Lame de fond plurielle

La Tête des porcs contre l’enclos

Copyright Caroline Ablain

« La Tête des porcs contre l’enclos » est un requiem. Celui d’une jeune fille qui revient sur ses pas pour donner une sépulture à son enfance, pulvérisée par la violence du père.

On parle beaucoup de l’essor des dramaturgies plurielles, souvent sans trop savoir comment les distinguer de la mise en scène. Car après une semaine de festival, chacun a pu constater la récurrente multiplicité des modes d’expression dans les spectacles : son, vidéo, musique, objet, danse, marionnette… Mais une trouvaille technique du metteur en scène pour résoudre telle ou telle énigme du texte ne fait pas dramaturgie. La dramaturgie, c’est la manière de penser, d’organiser l’action ou le discours de la scène dans son ensemble. Faire acte de dramaturgie plurielle, c’est convoquer une polyphonie d’émetteurs qui entrent en relation les uns avec les autres, dans l’harmonie ou la discorde.

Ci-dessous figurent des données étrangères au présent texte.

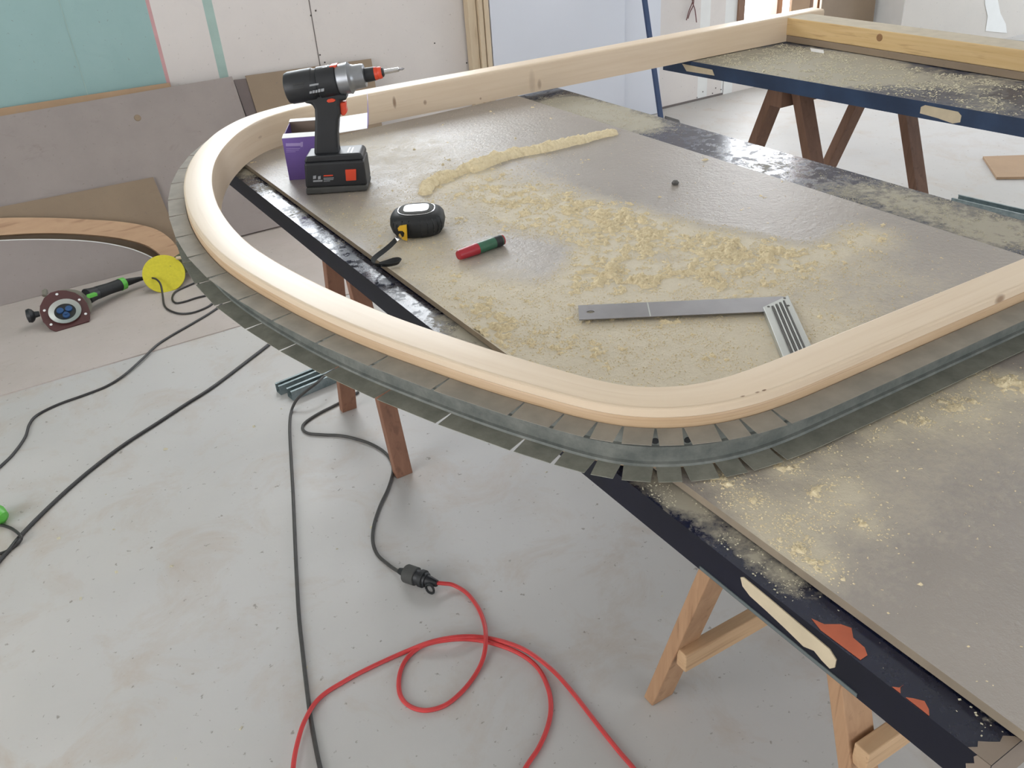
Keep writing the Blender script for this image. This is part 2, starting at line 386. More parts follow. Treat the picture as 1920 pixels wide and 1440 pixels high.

Et c’est là qu’il faut saluer le travail, la maîtrise de Marine Mane dans l’élaboration de cette œuvre plurielle. En capitaine, elle s’entoure d’un équipage de trois autres artistes créateurs et interprètes. Murmures, imagerie vidéo produite en direct avec de la matière, musique électroacoustique live, corps cherchant la limite de celui de l’autre… Ensemble, ils écrivent et naviguent à vue au cours de la représentation pour nous emmener au large, retour aux confins de la mémoire, dans les eaux troubles du traumatisme. Il y a quelque chose de liquide dans ce spectacle. Un raz-de-marée. On sort de la salle comme lavé, puis essoré. Serait-ce ça, la catharsis ? Un bon vieux carwash émotionnel, à partir duquel on peut vraiment poser la seule question qui compte face à la violence. Celle du silence des autres.